Providing that the resonance, be it from the cone, cabinet or even recording - whatever the source - is x dBs below the fundamental, the BBC proved that it was completely inaudible. Once inaudible to trained listeners on all types of music/speech, that is the end of the matter. Inaudible to the trained listener is as good as the solution needs to be. It is neither necessary nor cost effective (nor good engineering) to continue pushing for a degree of theoretical excellence that nobody can appreciate but everyone must pay for.

Nothing to add.
 

ORNJ

Member
2011-03-15 11:02 pm
CA
I have never heard a Harbeth either but I have always been attracted to their design.

I have read that with modern speaker drivers a lossy cabinet is pointless. However, I argue that no matter what type of driver your are using, a sound wave is a sound wave. No matter the technology implemented the sound waves dont change their size.

I could be wrong in my theory of how to handle audio as so many argue that the strongest, heaviest cabinet is best. However, the bell analogy rings true(pun intended) and some claim it to be marketing "fairy dust".

However, I offer this. Is a Stradivarius the same as any other will made Violin? Why do expensive violins sound better than the cheap ones is it better build quality or the fact that special care is taken with the types of wood used and where it is used? The thickness of the wood in certain locations?

I view a speaker box to be just as much an instrument as a violin. With the drivers being the strings and the box to be the structure that the drivers ring through.
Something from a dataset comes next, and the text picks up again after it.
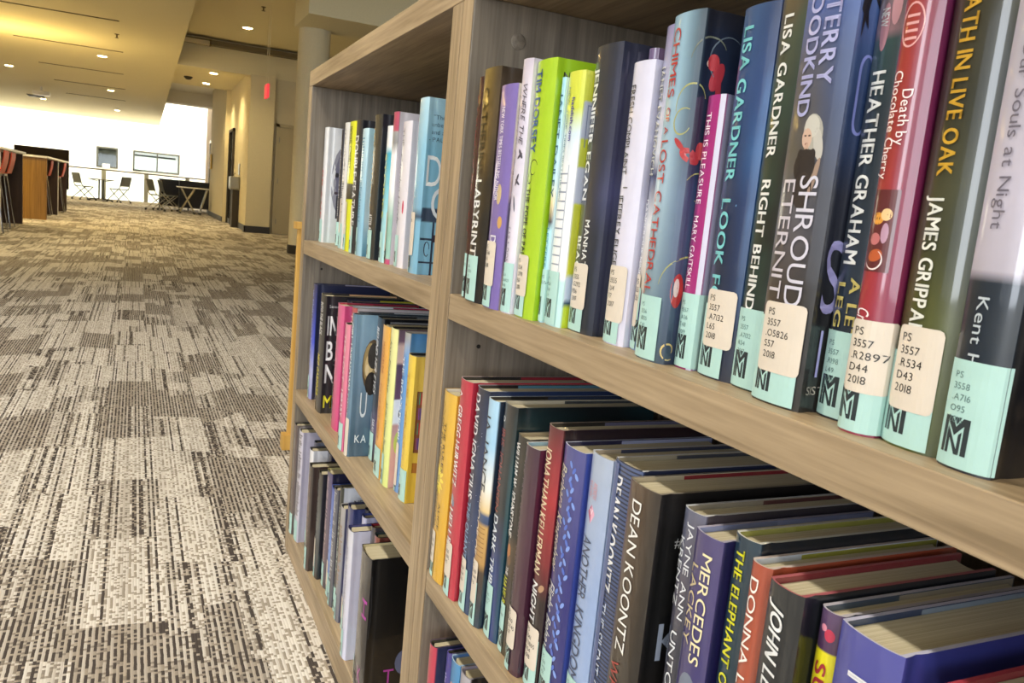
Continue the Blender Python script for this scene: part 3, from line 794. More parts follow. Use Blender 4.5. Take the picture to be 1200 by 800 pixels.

However, Audio is an imperfect science with so many different theories and ways of reproducing sound I dont see any one theory being correct and one wrong but all have their own merit.
 

tinitus

diyAudio Moderator R.I.P.
2005-11-24 1:47 am
I view a speaker box to be just as much an instrument as a violin. With the drivers being the strings and the box to be the structure that the drivers ring through.
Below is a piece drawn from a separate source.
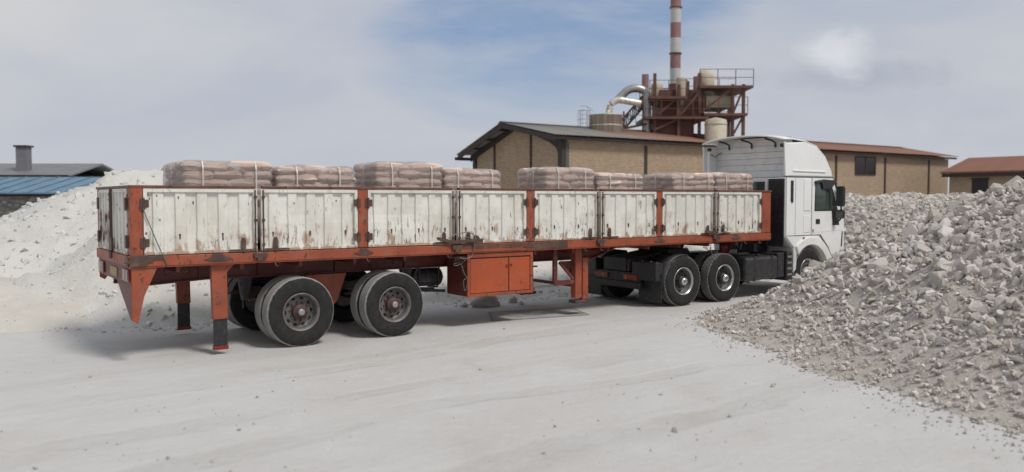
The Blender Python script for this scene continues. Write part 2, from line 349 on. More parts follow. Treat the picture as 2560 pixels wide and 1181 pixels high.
def m_heap():
    g = G('white_powder'); a = g.noise(0.5, 5, 0.6); b = g.noise(5, 7, 0.7); f = g.noise(28, 5, 0.7)
    c = g.mix(g.ss(a, 0.35, 0.68), (0.60, 0.585, 0.545), (0.53, 0.51, 0.465)); c = g.mix(g.ss(b, 0.52, 0.72, 0, 0.5), c, (0.66, 0.655, 0.63))
    c = g.mix(g.ss(f, 0.6, 0.75, 0, 0.4), c, (0.40, 0.385, 0.35))
    g.put(c, 0.95, 0, g.math('ADD', b, g.math('MULTIPLY', f, 0.5)), 0.7, 0.06)
    g = G('beige_dust'); a = g.noise(0.6, 5, 0.6); b = g.noise(4, 6, 0.65); f = g.noise(30, 5, 0.7)
    c = g.mix(g.ss(a, 0.35, 0.68), (0.555, 0.53, 0.48), (0.49, 0.46, 0.41)); c = g.mix(g.ss(b, 0.5, 0.72, 0, 0.5), c, (0.60, 0.58, 0.54))
    g.put(c, 0.95, 0, g.math('ADD', b, g.math('MULTIPLY', f, 0.5)), 0.5, 0.04)
    g = G('rubble_fines'); b = g.noise(4, 7, 0.7); f = g.noise(22, 5, 0.7)
    c = g.mix(g.ss(b, 0.35, 0.7), (0.50, 0.455, 0.405), (0.41, 0.37, 0.33)); c = g.mix(g.ss(f, 0.58, 0.74, 0, 0.5), c, (0.55, 0.52, 0.48))
    g.put(c, 0.95, 0, g.math('ADD', b, f), 0.8, 0.05)
    g = G('masonry'); v = g.vor(3.4, (1, 1, 1.7)); vc = g.vor(3.4, (1, 1, 1.7), 'F1', 1)
    hs = g.nd('ShaderNodeSeparateColor'); g.L.new(vc, hs.inputs[0])
    c = g.mix(hs.outputs[0], (0.30, 0.285, 0.255), (0.165, 0.155, 0.14)); c = g.mix(g.ss(v, 0.42, 0.6, 0, 0.7), c, (0.09, 0.085, 0.078))
    g.put(c, 0.9, 0, v, -0.6, 0.08)
m_heap()

# ------------------------------------------------------------------ mesh builder
class MB:
    def __init__(self): self.v = []; self.f = []; self.sm = []
    def add(self, vs, fs, smooth=False):
        o = len(self.v); self.v += [tuple(p) for p in vs]
        for f in fs: self.f.append(tuple(i + o for i in f)); self.sm.append(smooth)
        return self
    def box(self, x0, x1, y0, y1, z0, z1):
        return self.add([(x0, y0, z0), (x1, y0, z0), (x1, y1, z0), (x0, y1, z0), (x0, y0, z1), (x1, y0, z1), (x1, y1, z1), (x0, y1, z1)],
                        [(3, 2, 1, 0), (4, 5, 6, 7), (0, 1, 5, 4), (1, 2, 6, 5), (2, 3, 7, 6), (3, 0, 4, 7)])
    def beam(self, a, b, w, h):
        a = Vector(a); b = Vector(b); d = (b - a).normalized(); up = Vector((0, 0, 1)) if abs(d.z) < 0.95 else Vector((1, 0, 0))
        x = d.cross(up).normalized() * w / 2; y = x.cross(d).normalized() * h / 2
        vs = [a - x - y, a + x - y, a + x + y, a - x + y, b - x - y, b + x - y, b + x + y, b - x + y]
        return self.add(vs, [(3, 2, 1, 0), (4, 5, 6, 7), (0, 1, 5, 4), (1, 2, 6, 5), (2, 3, 7, 6), (3, 0, 4, 7)])
    def prism(self, poly, y0, y1):
        """poly in (x, z) counter-clockwise seen from -y; extruded along y"""
        n = len(poly); vs = [(x, y0, z) for x, z in poly] + [(x, y1, z) for x, z in poly]
        fs = [tuple(range(n)), tuple(range(2 * n - 1, n - 1, -1))] + [((i + 1) % n, i, n + i, n + (i + 1) % n) for i in range(n)]
        return self.add(vs, fs)
    def prismx(self, poly, x0, x1):
        n = len(poly); vs = [(x0, y, z) for y, z in poly] + [(x1, y, z) for y, z in poly]
        fs = [tuple(range(n - 1, -1, -1)), tuple(range(n, 2 * n))] + [(i, (i + 1) % n, n + (i + 1) % n, n + i) for i in range(n)]
        return self.add(vs, fs)
    def cyl(self, a, b, r, n=12, r2=None, cap=True):
        a = Vector(a); b = Vector(b); d = (b - a).normalized(); up = Vector((0, 0, 1)) if abs(d.z) < 0.9 else Vector((1, 0, 0))
        x = d.cross(up).normalized(); y = x.cross(d); r2 = r if r2 is None else r2
        vs = []; 
        for k in range(n):
            c = x * math.cos(2 * math.pi * k / n) + y * math.sin(2 * math.pi * k / n); vs += [a + c * r, b + c * r2]
        self.add(vs, [(2 * k, 2 * k + 1, 2 * ((k + 1) % n) + 1, 2 * ((k + 1) % n)) for k in range(n)], True)
        if cap:
            self.add([vs[2 * k] for k in range(n)], [tuple(range(n))]); self.add([vs[2 * k + 1] for k in range(n)], [tuple(range(n - 1, -1, -1))])
        return self
    def tube(self, pts, r, n=6):
        pts = [Vector(p) for p in pts]; rings = []
        for i, p in enumerate(pts):
            d = (pts[min(i + 1, len(pts) - 1)] - pts[max(i - 1, 0)]).normalized()
            up = Vector((0, 0, 1)) if abs(d.z) < 0.9 else Vector((1, 0, 0)); x = d.cross(up).normalized(); y = x.cross(d)
            rings.append([p + (x * math.cos(2 * math.pi * k / n) + y * math.sin(2 * math.pi * k / n)) * r for k in range(n)])
        vs = [q for rg in rings for q in rg]
        fs = [(i * n + k, i * n + (k + 1) % n, (i + 1) * n + (k + 1) % n, (i + 1) * n + k) for i in range(len(pts) - 1) for k in range(n)]
        return self.add(vs, fs, True)
    def lathe(self, prof, c=(0, 0, 0), n=40, axis='y', a0=0.0, a1=2 * math.pi):
        full = abs(a1 - a0 - 2 * math.pi) < 1e-6; m = n if full else n + 1; vs = []
        for k in range(m):
            a = a0 + (a1 - a0) * k / n; ca, sa = math.cos(a), math.sin(a)
            for r, h in prof:
                vs.append((c[0] + r * ca, c[1] + h, c[2] + r * sa) if axis == 'y' else (c[0] + r * ca, c[1] + r * sa, c[2] + h))
        p = len(prof)
        fs = [(k * p + i, ((k + 1) % m) * p + i, ((k + 1) % m) * p + i + 1, k * p + i + 1) for k in range(n) for i in range(p - 1)]
        return self.add(vs, fs, True)
    def mesh(self, name, off=(0, 0, 0)):
        me = bpy.data.meshes.new(name)
        me.from_pydata([(x - off[0], y - off[1], z - off[2]) for x, y, z in self.v], [], self.f)
        me.polygons.foreach_set('use_smooth', self.sm); me.update(); return me
    def build(self, name, mat, parent=None, off=None, bevel=0, fix=True):
        off = off if off is not None else (parent.get('_o') if parent is not None and '_o' in parent else (0, 0, 0))
        me = self.mesh(name, off)
        if fix:
            bm = bmesh.new(); bm.from_mesh(me); bmesh.ops.recalc_face_normals(bm, faces=bm.faces); bm.to_mesh(me); bm.free()
        return link(name, me, mat, parent, bevel)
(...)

better keep them seperated :eek: :D
music instruments and related gear is designed for making music

audio is designed to 'reproduce' music, and for making money


However, Audio is an imperfect science .........

funny, I heard a scientist say that science is like fumbling and not knowing what to do or what happens

and when they know, its out of the scientists hands, and becomes engineering
 

Pano

Administrator
Paid Member
2004-10-07 6:05 am
Panama
The Monitor 40.1 is notable for having almost NO boxiness to the sound.
Hmmm...... Gonna have to disagree here. Having walked directly from an extended demo in the Magnapan room straight to the Harbeth room in Vegas, the coloration of the Harbeth was very noticeable. The coloration was of wood and paper, very distinct. Pleasant, organic, enjoyable, but strongly colored. I assume the woody flavor was from the box.

I like the big Harbeth, but you can hear the box - for better or worse.
Now that I know more about the construction, it's easy to understand why.